Requirement: Show every line that has the string "from" in it.

— Start —

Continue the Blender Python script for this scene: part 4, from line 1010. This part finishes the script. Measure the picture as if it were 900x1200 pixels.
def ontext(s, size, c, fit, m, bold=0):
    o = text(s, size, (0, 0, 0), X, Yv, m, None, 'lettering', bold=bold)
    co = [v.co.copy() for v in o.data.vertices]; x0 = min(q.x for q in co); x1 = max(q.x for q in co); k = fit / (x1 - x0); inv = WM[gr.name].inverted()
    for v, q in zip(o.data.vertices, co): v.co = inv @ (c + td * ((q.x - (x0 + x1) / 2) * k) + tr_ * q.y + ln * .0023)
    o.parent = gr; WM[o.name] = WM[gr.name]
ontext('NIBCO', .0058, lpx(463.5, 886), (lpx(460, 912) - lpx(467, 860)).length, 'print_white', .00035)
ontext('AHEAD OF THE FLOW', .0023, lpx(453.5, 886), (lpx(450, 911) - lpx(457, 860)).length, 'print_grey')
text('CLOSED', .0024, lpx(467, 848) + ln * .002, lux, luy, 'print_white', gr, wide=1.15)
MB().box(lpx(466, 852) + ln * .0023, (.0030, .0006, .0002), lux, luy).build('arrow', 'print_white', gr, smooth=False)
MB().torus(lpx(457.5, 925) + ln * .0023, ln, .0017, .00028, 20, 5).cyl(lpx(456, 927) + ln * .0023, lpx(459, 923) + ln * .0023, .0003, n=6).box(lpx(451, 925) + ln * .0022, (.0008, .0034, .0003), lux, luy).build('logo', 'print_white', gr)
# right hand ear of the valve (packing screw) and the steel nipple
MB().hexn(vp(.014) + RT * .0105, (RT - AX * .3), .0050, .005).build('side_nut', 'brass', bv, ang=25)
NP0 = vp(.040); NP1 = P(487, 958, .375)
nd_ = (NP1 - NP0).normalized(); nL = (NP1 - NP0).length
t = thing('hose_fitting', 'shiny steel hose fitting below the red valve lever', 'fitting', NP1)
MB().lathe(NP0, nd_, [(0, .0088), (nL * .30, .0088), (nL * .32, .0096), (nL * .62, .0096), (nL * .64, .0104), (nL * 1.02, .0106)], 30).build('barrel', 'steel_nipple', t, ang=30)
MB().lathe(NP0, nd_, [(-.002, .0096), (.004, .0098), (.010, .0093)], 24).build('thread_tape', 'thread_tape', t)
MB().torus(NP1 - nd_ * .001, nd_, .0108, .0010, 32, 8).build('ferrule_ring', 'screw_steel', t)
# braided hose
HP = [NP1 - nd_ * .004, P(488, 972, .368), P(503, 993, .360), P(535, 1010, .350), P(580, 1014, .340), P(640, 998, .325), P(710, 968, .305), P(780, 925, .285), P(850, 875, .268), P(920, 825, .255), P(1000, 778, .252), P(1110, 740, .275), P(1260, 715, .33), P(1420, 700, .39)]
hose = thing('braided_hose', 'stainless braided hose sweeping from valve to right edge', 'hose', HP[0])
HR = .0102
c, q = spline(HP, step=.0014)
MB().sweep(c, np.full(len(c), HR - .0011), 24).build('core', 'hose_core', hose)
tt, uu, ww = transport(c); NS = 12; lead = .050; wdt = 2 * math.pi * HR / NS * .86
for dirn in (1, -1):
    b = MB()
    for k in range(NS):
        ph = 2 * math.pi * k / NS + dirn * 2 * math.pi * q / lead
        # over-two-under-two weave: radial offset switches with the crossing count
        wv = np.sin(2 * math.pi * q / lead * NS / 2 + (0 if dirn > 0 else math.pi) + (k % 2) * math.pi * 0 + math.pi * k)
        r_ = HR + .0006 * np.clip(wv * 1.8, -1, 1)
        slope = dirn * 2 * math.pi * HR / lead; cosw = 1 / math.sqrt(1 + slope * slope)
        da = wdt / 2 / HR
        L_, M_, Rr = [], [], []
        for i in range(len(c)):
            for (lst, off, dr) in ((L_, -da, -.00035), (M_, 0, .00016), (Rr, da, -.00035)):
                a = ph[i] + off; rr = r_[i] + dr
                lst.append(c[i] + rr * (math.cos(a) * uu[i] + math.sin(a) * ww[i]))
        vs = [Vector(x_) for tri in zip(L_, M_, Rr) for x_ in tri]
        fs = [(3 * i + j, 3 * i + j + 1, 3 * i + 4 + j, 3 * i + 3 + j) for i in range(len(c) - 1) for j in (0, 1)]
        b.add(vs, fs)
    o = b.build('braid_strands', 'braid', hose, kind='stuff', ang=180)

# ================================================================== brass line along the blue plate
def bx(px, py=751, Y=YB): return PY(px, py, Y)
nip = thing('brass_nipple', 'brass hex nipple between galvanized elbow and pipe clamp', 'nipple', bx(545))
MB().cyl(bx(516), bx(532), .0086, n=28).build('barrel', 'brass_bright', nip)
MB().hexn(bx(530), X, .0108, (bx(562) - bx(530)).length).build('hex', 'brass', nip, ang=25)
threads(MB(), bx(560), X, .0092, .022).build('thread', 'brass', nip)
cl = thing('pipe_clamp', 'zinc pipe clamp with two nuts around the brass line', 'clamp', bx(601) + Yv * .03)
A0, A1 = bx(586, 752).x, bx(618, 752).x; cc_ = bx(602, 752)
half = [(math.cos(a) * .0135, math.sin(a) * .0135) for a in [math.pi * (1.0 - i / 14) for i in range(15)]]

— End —

Complete answer:
Continue the Blender Python script for this scene: part 4, from line 1010. This part finishes the script. Measure the picture as if it were 900x1200 pixels.
hose = thing('braided_hose', 'stainless braided hose sweeping from valve to right edge', 'hose', HP[0])